During rush hour, the main road commute bumps up to 60 to 70 minutes, where the back road commute remains at 50 to 55 minutes. The main road is also susceptible to accidents, construction delays, and people panicking because of sudden snow storms. I’ve seen delays of 3 to 4 hours because of snow. The back road commute never changes. I am fortunate that I can come in late to work and leave late to avoid driving during rush hour.
Back when I commuted …
Very long commute. Sometimes over an hour esp. in the evening. More if there were accidents.
Going in: basically 3 lights. Two of them were right turns. So hardly any waiting on reds. Coming back: Many of my rights turned into lefts crossing over a freeway to get on. So 2 more lights and none of them rights. Frequent multi-cycle waits.
Fifteen if I go one way. Four if I go another. Each time I get in the car I decide if I want to drive fewer miles or sit at fewer lights.
None if I take the train.
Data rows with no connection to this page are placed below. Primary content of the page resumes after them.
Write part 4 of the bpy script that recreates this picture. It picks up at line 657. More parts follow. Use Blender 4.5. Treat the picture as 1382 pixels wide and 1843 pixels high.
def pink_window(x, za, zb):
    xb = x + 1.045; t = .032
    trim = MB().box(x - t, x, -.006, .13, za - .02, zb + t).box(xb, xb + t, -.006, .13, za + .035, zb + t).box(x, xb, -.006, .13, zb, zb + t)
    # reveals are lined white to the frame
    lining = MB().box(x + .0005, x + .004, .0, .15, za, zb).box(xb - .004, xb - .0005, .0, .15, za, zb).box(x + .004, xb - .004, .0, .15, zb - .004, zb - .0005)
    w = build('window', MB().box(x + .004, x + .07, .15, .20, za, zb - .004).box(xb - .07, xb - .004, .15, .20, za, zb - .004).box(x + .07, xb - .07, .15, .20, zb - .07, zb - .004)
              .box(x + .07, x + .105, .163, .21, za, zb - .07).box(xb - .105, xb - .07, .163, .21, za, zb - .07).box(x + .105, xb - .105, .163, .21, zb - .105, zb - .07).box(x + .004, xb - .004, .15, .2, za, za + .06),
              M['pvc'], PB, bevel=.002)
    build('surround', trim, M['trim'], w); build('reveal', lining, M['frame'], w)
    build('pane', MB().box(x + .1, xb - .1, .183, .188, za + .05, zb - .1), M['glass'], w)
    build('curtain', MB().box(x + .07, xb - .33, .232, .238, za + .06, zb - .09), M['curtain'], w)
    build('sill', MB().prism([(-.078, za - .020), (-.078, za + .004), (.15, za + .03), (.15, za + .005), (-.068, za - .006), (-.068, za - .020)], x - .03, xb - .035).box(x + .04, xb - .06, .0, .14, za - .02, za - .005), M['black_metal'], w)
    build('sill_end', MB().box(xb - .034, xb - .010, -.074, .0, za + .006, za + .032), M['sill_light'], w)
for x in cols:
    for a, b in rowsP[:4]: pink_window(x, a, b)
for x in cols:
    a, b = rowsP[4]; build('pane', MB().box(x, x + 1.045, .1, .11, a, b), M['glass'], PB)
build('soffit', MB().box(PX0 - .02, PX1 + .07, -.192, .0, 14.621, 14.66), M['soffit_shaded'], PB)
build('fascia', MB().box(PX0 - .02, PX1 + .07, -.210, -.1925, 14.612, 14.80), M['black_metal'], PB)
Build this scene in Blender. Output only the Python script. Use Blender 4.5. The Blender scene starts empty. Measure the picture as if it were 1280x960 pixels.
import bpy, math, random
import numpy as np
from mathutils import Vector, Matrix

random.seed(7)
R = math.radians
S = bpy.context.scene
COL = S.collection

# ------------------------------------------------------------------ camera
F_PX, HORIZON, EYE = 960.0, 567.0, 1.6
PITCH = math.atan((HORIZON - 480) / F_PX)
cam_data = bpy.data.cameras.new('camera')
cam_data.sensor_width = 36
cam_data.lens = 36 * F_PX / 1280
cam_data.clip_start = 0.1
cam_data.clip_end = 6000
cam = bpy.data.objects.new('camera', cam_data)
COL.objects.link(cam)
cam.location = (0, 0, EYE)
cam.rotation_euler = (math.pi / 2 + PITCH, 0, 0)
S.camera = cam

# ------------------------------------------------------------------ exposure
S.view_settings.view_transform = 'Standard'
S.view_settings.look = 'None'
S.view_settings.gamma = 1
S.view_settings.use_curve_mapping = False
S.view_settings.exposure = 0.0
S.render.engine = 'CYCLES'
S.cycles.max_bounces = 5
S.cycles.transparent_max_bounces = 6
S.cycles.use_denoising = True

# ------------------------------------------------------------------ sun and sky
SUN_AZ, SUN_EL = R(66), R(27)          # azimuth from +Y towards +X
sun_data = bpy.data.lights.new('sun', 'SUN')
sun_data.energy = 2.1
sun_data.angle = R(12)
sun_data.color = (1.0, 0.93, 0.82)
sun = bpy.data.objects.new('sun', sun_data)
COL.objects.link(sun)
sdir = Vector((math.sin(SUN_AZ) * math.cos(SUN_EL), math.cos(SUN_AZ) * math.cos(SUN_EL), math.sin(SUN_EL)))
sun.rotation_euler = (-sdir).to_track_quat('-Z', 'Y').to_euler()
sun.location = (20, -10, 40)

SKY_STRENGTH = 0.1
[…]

If I take the bus, there are two sets of traffic lights.
Let’s see – it’s about 18 miles, 30 minutes.
There are no stop lights in the town I live in at all.
stop sign, stop sign, stop sign, highway, stop sign, five lights in town, at work.
So, five.
Sigh. My commute is 15 miles and 45 minutes to an hour almost each day, and it is getting worse.
When I lived in NJ it was one stop light and 2 stop signs and I went past a farm with cows and horses. Now I go past the Tesla plant.
On my commute to work, there are 6 traffic lights (including the one at the end of the onramp metering traffic onto the freeway).
I take one of a number of routes home, depending on how the traffic is on the freeway on that day. There could be as few as 7 if I take the freeway all the way home, or as many as 18 if I jump off the freeway at the earliest reasonable point and take surface streets through town.
4 to 7 stop signs depending on which street I use to get out of my subdivision and which side street I use to get to the parking lot.
6 to 8 light-signalled crossings, one almost permanently on the fritz, another that is tightly slaved to the prior block’s so it’s extraordinary that I may have to stop for both.
3 freeway merges each way.
Odometer says commute distance about 8 miles total, 5 of them freeway. All of it in the horrid cluster***k that is San Juan traffic.
I am really lucky. My one-way commute is 30 miles but it is a reverse commute almost all on high-speed roads so it only takes me a very consistent 27 minutes door-to-door. I have 4 stop lights total (2 at each end) and I almost never have to stop for all of them and sometimes none if I time things right. My coworkers who live much closer to work always comment that I live so far away but they don’t realize that it takes me less time to get home than some of them that only live a few miles away from work and have to commute on the much smaller, congested routes.
Just one traffic light going to work and I rarely have to stop. Add one stop sign and three roundabouts. Not bad for a 24 mile commute on a 23 mile long island
Going home is two stop signs and the same one traffic light.